During a meeting with visiting Iranian Foreign Minister Manouchehr Mottaki, Gilani referred to the project's "strategic significance" and said Pakistan would work with Iran for the early establishment of a joint financing company for the venture.
    
Gilani stressed that "Pakistan wants the gas pipeline project should be initiated bilaterally between Pakistan and Iran while India could join afterwards whenever it so desires", said an official statement issued after the meeting.
    
Outstanding issues related to the Iran-Pakistan-India (IPI) pipeline project "must be resolved quickly" and the gas sales and purchase agreement between Pakistan and Iran should "be signed as early as possible", Gilani said.
    
Mottaki assured Gilani that Iran is determined to proceed with the IPI project and hoped remaining issues related to the venture would be resolved during his current visit to Pakistan.
    
Pakistani officials have accused India of delaying participation in the 7.4-billion-dollar project.
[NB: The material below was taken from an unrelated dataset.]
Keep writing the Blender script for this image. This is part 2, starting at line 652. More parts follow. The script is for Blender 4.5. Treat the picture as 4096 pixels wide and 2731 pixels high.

President Asif Ali Zardari is expected to formally ask China to join the project during his October 14-17 visit to Beijing.
    
Following a subsequent meeting with Mottaki, Foreign Minister Shah Mahmood Qureshi said Iran was willing to undertake the IPI project bilaterally.
    
"India is welcome to join this project at a subsequent time of their choice and convenience," he told a joint news conference with Mottaki.

Qureshi said the project "should not be delayed any further" in view of Pakistan's growing energy needs.
    
A meeting of Iranian and Pakistani technical experts held in Tehran during September 27-28 had resolved four out of five outstanding issues related to the project, he added.
    
Gilani welcomed President Mahmoud Ahmedinejad's desire expressed during his recent meeting with Zardari in New York to proceed with the IPI project on a fast-track basis.
    
Gilani was also quoted by TV channels as saying that Pakistan wanted a diplomatic solution to the Iranian nuclear issue as any use of force against Tehran can destabilise the region.
    
Referring to the existing economic relations between the two countries, the Pakistan Premier regretted that bilateral economic and trade ties had remained "far below their true potential" despite the existence of an institutional framework.
    
Bilateral trade has not even touched the one-billion dollar mark and overall cooperation in other economic fields is "not commensurate with the warmth in political relations," he said.
    
Mottaki described the "stability and security of Pakistan as the stability and security of Iran". He agreed with Gilani on the need to expand relations in politics, trade, investment, culture and other fields.